Some members of the City Council, lobbyists for small businesses, and representatives of the commercial food workers’ union have tried to block Wal-Mart’s entry into the city – claiming Wal-Mart is a bad corporate citizen and questioning the chain store’s effect on smaller neighborhood businesses.
The director of corporate affairs for Wal-Mart in the Northeast, Steven Restivo, said the large number of applicants for the jobs in Kearny, which is in New Jersey’s Hudson County, “shows that we are bringing good jobs with good benefits, and tremendous career opportunities to this community.”
Mr. Restivo said that several hundred of the applications came from New York City residents, and 23 New Yorkers were hired. He said those workers will commute each day to New Jersey from as far away as the Bronx, and that the average wage for employees will be about $10.50 an hour.
“In terms of career opportunity, the majority of store managers nationwide started out as hourly associates,” Mr. Restivo said.
A lobbyist who represents the Neighborhood Retail Alliance, a small business group, Richard Lipsky, said the high number of job applications is driven by the number of local manufacturing jobs that have been killed by Wal-Mart.

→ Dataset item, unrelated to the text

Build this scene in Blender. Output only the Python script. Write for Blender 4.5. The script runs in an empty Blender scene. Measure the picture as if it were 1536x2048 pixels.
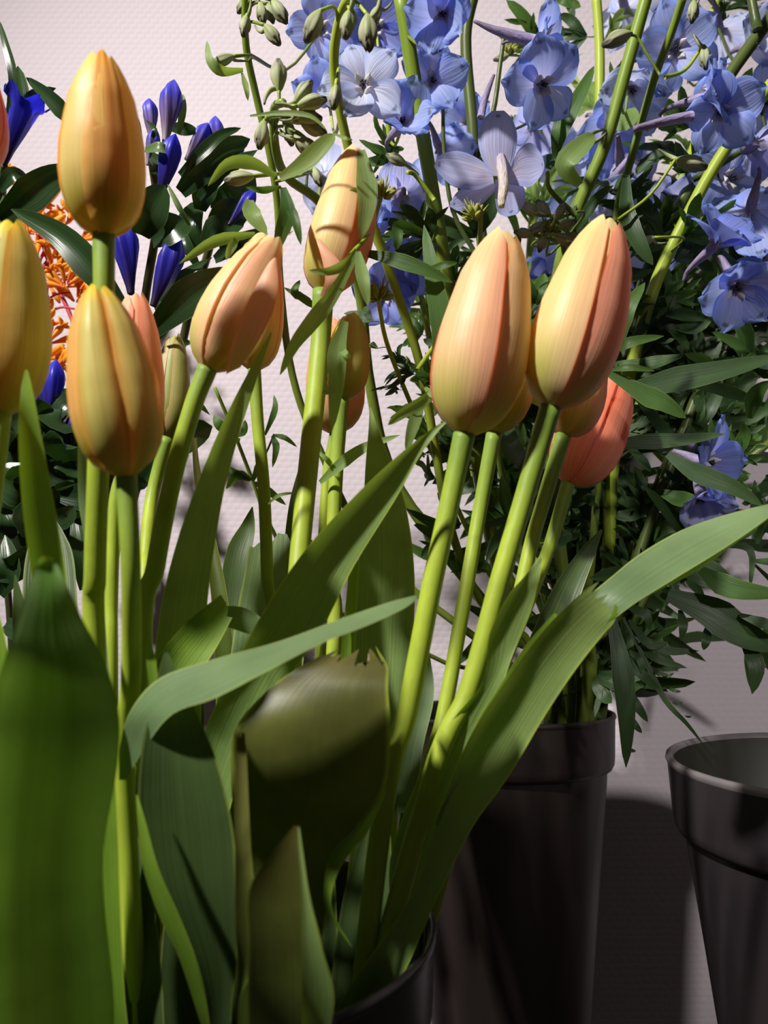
import bpy, math, random
from mathutils import Vector, Matrix, noise
R = random.Random(7)
C = bpy.context.scene.collection
sc = bpy.context.scene
rad = math.radians

# ---------------------------------------------------------------- camera, world, lamps, exposure
EYE = Vector((0, 0, 0.42))
PITCH = math.atan(176 / 1500)
F = 1500.0
cd = bpy.data.cameras.new('camera'); cam = bpy.data.objects.new('camera', cd); C.objects.link(cam)
cam.location = EYE; cam.rotation_euler = (math.pi / 2 + PITCH, 0, 0)
cd.sensor_fit = 'VERTICAL'; cd.sensor_height = 36; cd.lens = F / 2048 * 36
cd.clip_start = 0.01; cd.clip_end = 20
cd.dof.use_dof = True; cd.dof.focus_distance = 0.37; cd.dof.aperture_fstop = 13
sc.camera = cam
w = bpy.data.worlds.new('world'); sc.world = w; w.use_nodes = True
w.node_tree.nodes['Background'].inputs[0].default_value = (0.95, 0.86, 0.86, 1)
w.node_tree.nodes['Background'].inputs[1].default_value = 0.05
AIM = Vector((0.01, 0.40, 0.63))
LDIR = Vector((0.93, 1.0, -1.0)).normalized()
ld = bpy.data.lights.new('ceiling_spot', 'SPOT'); ld.energy = 198; ld.color = (1.0, 0.955, 0.90)
ld.shadow_soft_size = 0.045; ld.spot_size = rad(52); ld.spot_blend = 1.0
lo = bpy.data.objects.new('ceiling_spot', ld); C.objects.link(lo)
lo.location = AIM - LDIR * 1.6
lo.rotation_euler = LDIR.to_track_quat('-Z', 'Y').to_euler()
AIM2 = Vector((0.34, 0.62, 0.34))
LDIR2 = Vector((-0.06, 1.0, -0.36)).normalized()
ld2 = bpy.data.lights.new('added_wall_spot', 'SPOT'); ld2.energy = 40; ld2.color = (1.0, 0.95, 0.92)  # added lamp, no such source in view; brightens the lower right wall
ld2.shadow_soft_size = 0.05; ld2.spot_size = rad(24); ld2.spot_blend = 0.8
lo2 = bpy.data.objects.new('added_wall_spot', ld2); C.objects.link(lo2)
lo2.location = AIM2 - LDIR2 * 1.7
lo2.rotation_euler = LDIR2.to_track_quat('-Z', 'Y').to_euler()
sc.view_settings.view_transform = 'Standard'; sc.view_settings.look = 'None'
sc.view_settings.gamma = 1; sc.view_settings.exposure = 0.0
sc.cycles.max_bounces = 6; sc.cycles.transparent_max_bounces = 4
sc.cycles.caustics_reflective = False; sc.cycles.caustics_refractive = False

# ---------------------------------------------------------------- points of the photograph at a distance
CP, SP = math.cos(PITCH), math.sin(PITCH)
def ray(x, y):
    a, b = (x - 768) / F, (1024 - y) / F
    return Vector((a, CP - b * SP, b * CP + SP))
def at(x, y, Y):
    r = ray(x, y)
    return EYE + r * (Y / r.y)
def psz(x, y, Y):
    return Y / ray(x, y).y / F

def S(r, g, b):
    f = lambda c: (c / 255 / 12.92) if c / 255 <= 0.04045 else ((c / 255 + 0.055) / 1.055) ** 2.4
    return (f(r), f(g), f(b), 1)

# ---------------------------------------------------------------- materials
def nt(name):
    m = bpy.data.materials.new(name); m.use_nodes = True; t = m.node_tree
    for n in list(t.nodes): t.nodes.remove(n)
    return m, t
def nd(t, typ, **kw):
    n = t.nodes.new(typ)
    for k, v in kw.items(): setattr(n, k, v)
    return n
def ramp(t, stops, fac):
    n = t.nodes.new('ShaderNodeValToRGB'); e = n.color_ramp.elements
    while len(e) > 1: e.remove(e[0])
    e[0].position = stops[0][0]; e[0].color = stops[0][1]
    for p, c in stops[1:]:
        k = e.new(p); k.color = c
    t.links.new(fac, n.inputs[0]); return n.outputs[0]
def math_(t, op, a, b=None):
    n = nd(t, 'ShaderNodeMath', operation=op)
    for i, v in enumerate((a, b)):
        if v is None: continue
        if isinstance(v, (int, float)): n.inputs[i].default_value = v
        else: t.links.new(v, n.inputs[i])
    return n.outputs[0]
def mix(t, fac, a, b, blend='MIX'):
    n = nd(t, 'ShaderNodeMix', data_type='RGBA', blend_type=blend)
    for i, v in ((0, fac), (6, a), (7, b)):
        if isinstance(v, (int, float)): n.inputs[i].default_value = v
        elif isinstance(v, tuple): n.inputs[i].default_value = v
        else: t.links.new(v, n.inputs[i])
    return n.outputs[2]
B0, W1 = (0, 0, 0, 1), (1, 1, 1, 1)

def plant(name, vst, over=(), tr=0.3, rough=0.45, streak=0.15, su=50, sv=1.5, spot=None, bump=0.15, tint=None, spec=0.4, blotch=0.0, vein=0.0):
    """colour along v (vst), overlays [(colour, a0, a1)] towards the margins, fine streaks, translucency"""
    m, t = nt(name)
    uv = nd(t, 'ShaderNodeUVMap').outputs[0]
    sx = nd(t, 'ShaderNodeSeparateXYZ'); t.links.new(uv, sx.inputs[0])
    u, v = sx.outputs[0], sx.outputs[1]
    a = math_(t, 'ABSOLUTE', math_(t, 'SUBTRACT', math_(t, 'MULTIPLY', u, 2.0), 1.0))
    mp = nd(t, 'ShaderNodeMapping'); mp.inputs['Scale'].default_value = (su, sv, 1)
    t.links.new(uv, mp.inputs[0])
    oi = nd(t, 'ShaderNodeObjectInfo')
    av = nd(t, 'ShaderNodeVectorMath', operation='ADD'); t.links.new(mp.outputs[0], av.inputs[0])
    cv = nd(t, 'ShaderNodeCombineXYZ'); t.links.new(math_(t, 'MULTIPLY', oi.outputs['Random'], 37.0), cv.inputs[2]); t.links.new(cv.outputs[0], av.inputs[1])
    nz = nd(t, 'ShaderNodeTexNoise'); nz.inputs['Scale'].default_value = 1.0; nz.inputs['Detail'].default_value = 3
    t.links.new(av.outputs[0], nz.inputs['Vector'])
    col = ramp(t, vst, v)
    for c, a0, a1 in over:
        f = ramp(t, [(a0, B0), (a1, W1)], a)
        col = mix(t, f, col, c)
    if vein:
        wv = math_(t, 'SINE', math_(t, 'MULTIPLY', u, 3.14159 * 14))
        col = mix(t, math_(t, 'MULTIPLY', math_(t, 'POWER', math_(t, 'ABSOLUTE', wv), 8.0), vein), col, tuple(min(1, x * 1.8 + .02) for x in vst[0][1][:3]) + (1,))
    s = ramp(t, [(0.3, (1 - streak,) * 3 + (1,)), (0.7, (1 + streak,) * 3 + (1,))], nz.outputs[0])
    col = mix(t, 1.0, col, s, 'MULTIPLY')
    if blotch:
        tc = nd(t, 'ShaderNodeTexCoord')
        n2 = nd(t, 'ShaderNodeTexNoise'); n2.inputs['Scale'].default_value = 55; n2.inputs['Detail'].default_value = 4
        t.links.new(tc.outputs['Object'], n2.inputs['Vector'])
        s2 = ramp(t, [(0.35, (1 - blotch,) * 3 + (1,)), (0.65, (1 + blotch * .8,) * 3 + (1,))], n2.outputs[0])
        col = mix(t, 1.0, col, s2, 'MULTIPLY')
    if spot:
        du = math_(t, 'POWER', math_(t, 'DIVIDE', math_(t, 'SUBTRACT', u, 0.5), 0.15), 2.0)
        dv = math_(t, 'POWER', math_(t, 'DIVIDE', math_(t, 'SUBTRACT', v, 0.84), 0.06), 2.0)
        d = math_(t, 'ADD', math_(t, 'ADD', du, dv), math_(t, 'MULTIPLY', math_(t, 'SUBTRACT', nz.outputs[0], .5), 1.5))
        col = mix(t, ramp(t, [(0.05, (.7, .7, .7, 1)), (1.0, B0)], d), col, spot)
    bp = nd(t, 'ShaderNodeBump'); bp.inputs['Strength'].default_value = bump; bp.inputs['Distance'].default_value = 0.001
    t.links.new(nz.outputs[0], bp.inputs['Height'])
    p = nd(t, 'ShaderNodeBsdfPrincipled'); t.links.new(col, p.inputs['Base Color'])
    p.inputs['Roughness'].default_value = rough; p.inputs['Specular IOR Level'].default_value = spec
    t.links.new(bp.outputs[0], p.inputs['Normal'])
    o = nd(t, 'ShaderNodeOutputMaterial')
    if tr > 0:
        tl = nd(t, 'ShaderNodeBsdfTranslucent')
        t.links.new(mix(t, 1.0, col, tint, 'MULTIPLY') if tint else col, tl.inputs[0])
        ms = nd(t, 'ShaderNodeMixShader'); ms.inputs[0].default_value = tr
        t.links.new(p.outputs[0], ms.inputs[1]); t.links.new(tl.outputs[0], ms.inputs[2]); t.links.new(ms.outputs[0], o.inputs[0])
    else:
        t.links.new(p.outputs[0], o.inputs[0])
    return m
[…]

“It shows that people are desperate for jobs. When Wal-Mart comes into the community, others stores are put out of business, and union labor is put out on the street,” Mr. Lipsky said. “The overall cost outweighs the benefit.”
A senior fellow at the Manhattan Institute, Steven Malanga, said the 8,000 job applications is in line with the number of applications Wal-Mart receives in other urban settings.
“New York City residents would be interested in working at Wal-Mart,” Mr. Malanga said. “The kinds of benefits offered at independent retailers don’t compare at all with what you get for working at Wal-Mart.”
The 142,566-square-foot store in Kearny is located in a former industrial zone that has been designated by the state as an “urban enterprise zone,” meaning that consumers will pay 3% sales tax instead of 6%. It will be New Jersey’s 44th Wal-Mart.
Mr. Restivo said there are still relatively few Wal-Mart stores in the Northeast compared with other parts of the country, but that would likely change.
“It’s a natural market evolution,” he said.
In April, Wal-Mart representatives announced that New York City residents are heading to suburban Wal-Mart stores in record numbers, spending 30% more at the region’s half-dozen stores last year – $128 million – than they did in 2004.
The giant retailer operates stores close to New York in Secaucus and Woodbridge, N.J., and Valley Stream and Westbury, Long Island. This summer Wal-Mart will open in White Plains, N.Y., just north of the city in Westchester County.